:: EXERCISE OBJECTIVE ::
Repeat every line, exactly, from the very first through the one where "build_sky()" appears. Add nothing else.

:: INFORMATION SHOWN ::
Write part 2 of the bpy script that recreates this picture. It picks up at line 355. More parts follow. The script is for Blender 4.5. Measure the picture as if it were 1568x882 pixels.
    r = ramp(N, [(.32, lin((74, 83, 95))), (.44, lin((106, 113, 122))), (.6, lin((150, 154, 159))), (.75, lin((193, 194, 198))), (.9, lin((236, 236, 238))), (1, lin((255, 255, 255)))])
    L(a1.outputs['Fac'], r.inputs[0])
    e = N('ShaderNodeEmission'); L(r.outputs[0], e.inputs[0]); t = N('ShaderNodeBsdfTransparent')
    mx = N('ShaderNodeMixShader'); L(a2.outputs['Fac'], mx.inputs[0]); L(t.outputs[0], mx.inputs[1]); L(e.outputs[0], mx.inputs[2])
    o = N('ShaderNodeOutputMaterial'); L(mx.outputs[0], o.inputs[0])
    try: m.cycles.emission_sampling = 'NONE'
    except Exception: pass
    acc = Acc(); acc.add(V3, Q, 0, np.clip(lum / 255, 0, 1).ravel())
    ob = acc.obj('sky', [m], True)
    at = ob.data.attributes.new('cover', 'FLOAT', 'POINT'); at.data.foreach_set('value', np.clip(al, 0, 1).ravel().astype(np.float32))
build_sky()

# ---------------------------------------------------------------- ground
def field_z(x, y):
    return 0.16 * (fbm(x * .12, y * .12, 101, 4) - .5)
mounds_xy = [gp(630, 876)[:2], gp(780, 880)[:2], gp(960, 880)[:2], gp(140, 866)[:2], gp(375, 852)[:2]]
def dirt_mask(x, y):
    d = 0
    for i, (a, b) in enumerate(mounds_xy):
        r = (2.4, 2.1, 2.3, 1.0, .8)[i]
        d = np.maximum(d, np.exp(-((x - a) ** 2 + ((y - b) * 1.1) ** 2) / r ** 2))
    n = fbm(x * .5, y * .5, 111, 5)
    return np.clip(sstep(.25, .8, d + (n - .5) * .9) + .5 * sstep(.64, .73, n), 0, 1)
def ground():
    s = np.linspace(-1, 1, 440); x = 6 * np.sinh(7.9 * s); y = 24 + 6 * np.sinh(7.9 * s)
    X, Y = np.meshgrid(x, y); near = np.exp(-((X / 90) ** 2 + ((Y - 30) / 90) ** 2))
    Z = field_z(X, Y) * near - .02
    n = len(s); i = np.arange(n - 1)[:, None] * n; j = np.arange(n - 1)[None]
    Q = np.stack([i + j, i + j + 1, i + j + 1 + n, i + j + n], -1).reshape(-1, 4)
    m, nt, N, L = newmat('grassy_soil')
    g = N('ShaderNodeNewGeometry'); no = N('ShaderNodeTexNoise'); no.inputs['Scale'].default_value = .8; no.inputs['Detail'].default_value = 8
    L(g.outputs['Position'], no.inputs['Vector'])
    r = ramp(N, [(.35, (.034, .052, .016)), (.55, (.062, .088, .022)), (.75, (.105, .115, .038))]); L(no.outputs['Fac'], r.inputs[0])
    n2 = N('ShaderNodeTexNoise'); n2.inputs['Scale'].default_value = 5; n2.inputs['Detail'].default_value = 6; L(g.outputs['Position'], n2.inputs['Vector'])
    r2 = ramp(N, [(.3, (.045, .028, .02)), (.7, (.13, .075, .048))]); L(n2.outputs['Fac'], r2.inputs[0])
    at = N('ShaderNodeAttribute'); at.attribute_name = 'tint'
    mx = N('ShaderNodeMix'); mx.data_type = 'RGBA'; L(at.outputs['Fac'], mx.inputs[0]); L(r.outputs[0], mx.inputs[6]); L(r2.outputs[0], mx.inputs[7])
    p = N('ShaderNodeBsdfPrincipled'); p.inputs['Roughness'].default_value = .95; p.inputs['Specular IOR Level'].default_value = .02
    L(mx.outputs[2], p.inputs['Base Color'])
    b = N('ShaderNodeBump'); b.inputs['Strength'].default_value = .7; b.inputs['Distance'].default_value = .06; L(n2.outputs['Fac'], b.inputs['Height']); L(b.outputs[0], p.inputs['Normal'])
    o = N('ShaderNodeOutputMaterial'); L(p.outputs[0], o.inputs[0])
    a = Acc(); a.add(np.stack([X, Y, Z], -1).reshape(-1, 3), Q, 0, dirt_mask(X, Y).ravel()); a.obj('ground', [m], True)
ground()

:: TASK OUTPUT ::
Write part 2 of the bpy script that recreates this picture. It picks up at line 355. More parts follow. The script is for Blender 4.5. Measure the picture as if it were 1568x882 pixels.
    r = ramp(N, [(.32, lin((74, 83, 95))), (.44, lin((106, 113, 122))), (.6, lin((150, 154, 159))), (.75, lin((193, 194, 198))), (.9, lin((236, 236, 238))), (1, lin((255, 255, 255)))])
    L(a1.outputs['Fac'], r.inputs[0])
    e = N('ShaderNodeEmission'); L(r.outputs[0], e.inputs[0]); t = N('ShaderNodeBsdfTransparent')
    mx = N('ShaderNodeMixShader'); L(a2.outputs['Fac'], mx.inputs[0]); L(t.outputs[0], mx.inputs[1]); L(e.outputs[0], mx.inputs[2])
    o = N('ShaderNodeOutputMaterial'); L(mx.outputs[0], o.inputs[0])
    try: m.cycles.emission_sampling = 'NONE'
    except Exception: pass
    acc = Acc(); acc.add(V3, Q, 0, np.clip(lum / 255, 0, 1).ravel())
    ob = acc.obj('sky', [m], True)
    at = ob.data.attributes.new('cover', 'FLOAT', 'POINT'); at.data.foreach_set('value', np.clip(al, 0, 1).ravel().astype(np.float32))
build_sky()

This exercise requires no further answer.